**Directive**
Take all the material and copy it exactly.

***** Data segment *****

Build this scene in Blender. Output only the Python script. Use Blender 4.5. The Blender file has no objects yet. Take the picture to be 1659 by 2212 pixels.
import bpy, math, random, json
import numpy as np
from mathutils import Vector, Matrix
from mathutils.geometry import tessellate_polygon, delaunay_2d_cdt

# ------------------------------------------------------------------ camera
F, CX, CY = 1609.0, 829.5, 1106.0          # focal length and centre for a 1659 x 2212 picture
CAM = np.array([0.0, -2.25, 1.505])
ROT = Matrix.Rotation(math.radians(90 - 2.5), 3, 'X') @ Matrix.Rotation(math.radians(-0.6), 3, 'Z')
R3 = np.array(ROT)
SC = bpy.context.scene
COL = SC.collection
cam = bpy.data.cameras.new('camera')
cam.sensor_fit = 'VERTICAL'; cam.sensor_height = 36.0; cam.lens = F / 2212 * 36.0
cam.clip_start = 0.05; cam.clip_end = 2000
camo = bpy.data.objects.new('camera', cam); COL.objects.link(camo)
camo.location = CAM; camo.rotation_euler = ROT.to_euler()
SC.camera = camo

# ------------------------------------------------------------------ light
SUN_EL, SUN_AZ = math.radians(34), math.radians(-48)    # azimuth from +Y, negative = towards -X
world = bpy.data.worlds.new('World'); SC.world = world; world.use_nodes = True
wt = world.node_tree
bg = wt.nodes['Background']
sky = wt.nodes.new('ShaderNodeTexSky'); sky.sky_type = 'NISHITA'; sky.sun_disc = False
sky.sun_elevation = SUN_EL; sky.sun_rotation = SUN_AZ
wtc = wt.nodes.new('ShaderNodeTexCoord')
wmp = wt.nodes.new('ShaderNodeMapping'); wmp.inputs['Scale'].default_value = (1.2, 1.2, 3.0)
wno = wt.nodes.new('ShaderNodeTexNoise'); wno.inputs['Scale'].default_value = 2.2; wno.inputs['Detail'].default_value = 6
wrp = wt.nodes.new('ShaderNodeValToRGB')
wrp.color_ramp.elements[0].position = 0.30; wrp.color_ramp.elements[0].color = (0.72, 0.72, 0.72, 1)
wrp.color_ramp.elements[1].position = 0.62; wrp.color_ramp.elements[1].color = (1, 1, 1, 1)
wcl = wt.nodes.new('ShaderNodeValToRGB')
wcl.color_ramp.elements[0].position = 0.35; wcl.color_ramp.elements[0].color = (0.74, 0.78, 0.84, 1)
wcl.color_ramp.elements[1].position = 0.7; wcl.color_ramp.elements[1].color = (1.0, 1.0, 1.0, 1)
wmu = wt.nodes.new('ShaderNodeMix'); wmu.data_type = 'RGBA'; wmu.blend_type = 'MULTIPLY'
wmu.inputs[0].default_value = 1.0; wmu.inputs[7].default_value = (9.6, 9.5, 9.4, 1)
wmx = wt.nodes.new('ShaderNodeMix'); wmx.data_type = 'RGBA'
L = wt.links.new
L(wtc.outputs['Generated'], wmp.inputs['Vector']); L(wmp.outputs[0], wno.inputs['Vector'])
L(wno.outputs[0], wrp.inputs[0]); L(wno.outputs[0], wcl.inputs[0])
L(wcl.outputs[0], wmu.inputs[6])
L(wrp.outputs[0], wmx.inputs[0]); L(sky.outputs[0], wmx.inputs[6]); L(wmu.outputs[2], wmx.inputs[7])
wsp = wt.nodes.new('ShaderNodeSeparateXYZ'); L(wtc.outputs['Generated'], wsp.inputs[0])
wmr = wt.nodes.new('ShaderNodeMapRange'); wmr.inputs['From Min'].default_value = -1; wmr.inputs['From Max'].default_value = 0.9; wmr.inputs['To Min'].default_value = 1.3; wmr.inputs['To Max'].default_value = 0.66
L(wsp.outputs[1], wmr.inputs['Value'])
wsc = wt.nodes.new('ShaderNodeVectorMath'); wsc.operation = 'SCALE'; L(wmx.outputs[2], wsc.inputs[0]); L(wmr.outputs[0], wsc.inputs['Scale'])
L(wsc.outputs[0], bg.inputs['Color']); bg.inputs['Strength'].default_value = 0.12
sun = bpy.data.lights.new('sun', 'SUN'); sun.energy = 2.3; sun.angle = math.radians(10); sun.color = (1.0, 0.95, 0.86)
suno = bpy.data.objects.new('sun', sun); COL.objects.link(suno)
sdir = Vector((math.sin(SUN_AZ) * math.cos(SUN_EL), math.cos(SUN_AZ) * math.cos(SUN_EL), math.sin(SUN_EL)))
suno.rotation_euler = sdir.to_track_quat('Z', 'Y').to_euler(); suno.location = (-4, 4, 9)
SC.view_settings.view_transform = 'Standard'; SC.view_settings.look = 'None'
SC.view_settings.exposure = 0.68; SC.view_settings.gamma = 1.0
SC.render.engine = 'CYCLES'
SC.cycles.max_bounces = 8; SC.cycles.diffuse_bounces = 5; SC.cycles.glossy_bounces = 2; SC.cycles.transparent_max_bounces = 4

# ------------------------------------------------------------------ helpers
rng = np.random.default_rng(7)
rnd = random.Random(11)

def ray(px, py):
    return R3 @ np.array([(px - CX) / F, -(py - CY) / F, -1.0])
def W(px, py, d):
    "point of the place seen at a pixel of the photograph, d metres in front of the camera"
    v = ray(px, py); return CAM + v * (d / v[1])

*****

**Correct output**
Build this scene in Blender. Output only the Python script. Use Blender 4.5. The Blender file has no objects yet. Take the picture to be 1659 by 2212 pixels.
import bpy, math, random, json
import numpy as np
from mathutils import Vector, Matrix
from mathutils.geometry import tessellate_polygon, delaunay_2d_cdt

# ------------------------------------------------------------------ camera
F, CX, CY = 1609.0, 829.5, 1106.0          # focal length and centre for a 1659 x 2212 picture
CAM = np.array([0.0, -2.25, 1.505])
ROT = Matrix.Rotation(math.radians(90 - 2.5), 3, 'X') @ Matrix.Rotation(math.radians(-0.6), 3, 'Z')
R3 = np.array(ROT)
SC = bpy.context.scene
COL = SC.collection
cam = bpy.data.cameras.new('camera')
cam.sensor_fit = 'VERTICAL'; cam.sensor_height = 36.0; cam.lens = F / 2212 * 36.0
cam.clip_start = 0.05; cam.clip_end = 2000
camo = bpy.data.objects.new('camera', cam); COL.objects.link(camo)
camo.location = CAM; camo.rotation_euler = ROT.to_euler()
SC.camera = camo

# ------------------------------------------------------------------ light
SUN_EL, SUN_AZ = math.radians(34), math.radians(-48)    # azimuth from +Y, negative = towards -X
world = bpy.data.worlds.new('World'); SC.world = world; world.use_nodes = True
wt = world.node_tree
bg = wt.nodes['Background']
sky = wt.nodes.new('ShaderNodeTexSky'); sky.sky_type = 'NISHITA'; sky.sun_disc = False
sky.sun_elevation = SUN_EL; sky.sun_rotation = SUN_AZ
wtc = wt.nodes.new('ShaderNodeTexCoord')
wmp = wt.nodes.new('ShaderNodeMapping'); wmp.inputs['Scale'].default_value = (1.2, 1.2, 3.0)
wno = wt.nodes.new('ShaderNodeTexNoise'); wno.inputs['Scale'].default_value = 2.2; wno.inputs['Detail'].default_value = 6
wrp = wt.nodes.new('ShaderNodeValToRGB')
wrp.color_ramp.elements[0].position = 0.30; wrp.color_ramp.elements[0].color = (0.72, 0.72, 0.72, 1)
wrp.color_ramp.elements[1].position = 0.62; wrp.color_ramp.elements[1].color = (1, 1, 1, 1)
wcl = wt.nodes.new('ShaderNodeValToRGB')
wcl.color_ramp.elements[0].position = 0.35; wcl.color_ramp.elements[0].color = (0.74, 0.78, 0.84, 1)
wcl.color_ramp.elements[1].position = 0.7; wcl.color_ramp.elements[1].color = (1.0, 1.0, 1.0, 1)
wmu = wt.nodes.new('ShaderNodeMix'); wmu.data_type = 'RGBA'; wmu.blend_type = 'MULTIPLY'
wmu.inputs[0].default_value = 1.0; wmu.inputs[7].default_value = (9.6, 9.5, 9.4, 1)
wmx = wt.nodes.new('ShaderNodeMix'); wmx.data_type = 'RGBA'
L = wt.links.new
L(wtc.outputs['Generated'], wmp.inputs['Vector']); L(wmp.outputs[0], wno.inputs['Vector'])
L(wno.outputs[0], wrp.inputs[0]); L(wno.outputs[0], wcl.inputs[0])
L(wcl.outputs[0], wmu.inputs[6])
L(wrp.outputs[0], wmx.inputs[0]); L(sky.outputs[0], wmx.inputs[6]); L(wmu.outputs[2], wmx.inputs[7])
wsp = wt.nodes.new('ShaderNodeSeparateXYZ'); L(wtc.outputs['Generated'], wsp.inputs[0])
wmr = wt.nodes.new('ShaderNodeMapRange'); wmr.inputs['From Min'].default_value = -1; wmr.inputs['From Max'].default_value = 0.9; wmr.inputs['To Min'].default_value = 1.3; wmr.inputs['To Max'].default_value = 0.66
L(wsp.outputs[1], wmr.inputs['Value'])
wsc = wt.nodes.new('ShaderNodeVectorMath'); wsc.operation = 'SCALE'; L(wmx.outputs[2], wsc.inputs[0]); L(wmr.outputs[0], wsc.inputs['Scale'])
L(wsc.outputs[0], bg.inputs['Color']); bg.inputs['Strength'].default_value = 0.12
sun = bpy.data.lights.new('sun', 'SUN'); sun.energy = 2.3; sun.angle = math.radians(10); sun.color = (1.0, 0.95, 0.86)
suno = bpy.data.objects.new('sun', sun); COL.objects.link(suno)
sdir = Vector((math.sin(SUN_AZ) * math.cos(SUN_EL), math.cos(SUN_AZ) * math.cos(SUN_EL), math.sin(SUN_EL)))
suno.rotation_euler = sdir.to_track_quat('Z', 'Y').to_euler(); suno.location = (-4, 4, 9)
SC.view_settings.view_transform = 'Standard'; SC.view_settings.look = 'None'
SC.view_settings.exposure = 0.68; SC.view_settings.gamma = 1.0
SC.render.engine = 'CYCLES'
SC.cycles.max_bounces = 8; SC.cycles.diffuse_bounces = 5; SC.cycles.glossy_bounces = 2; SC.cycles.transparent_max_bounces = 4

# ------------------------------------------------------------------ helpers
rng = np.random.default_rng(7)
rnd = random.Random(11)

def ray(px, py):
    return R3 @ np.array([(px - CX) / F, -(py - CY) / F, -1.0])
def W(px, py, d):
    "point of the place seen at a pixel of the photograph, d metres in front of the camera"
    v = ray(px, py); return CAM + v * (d / v[1])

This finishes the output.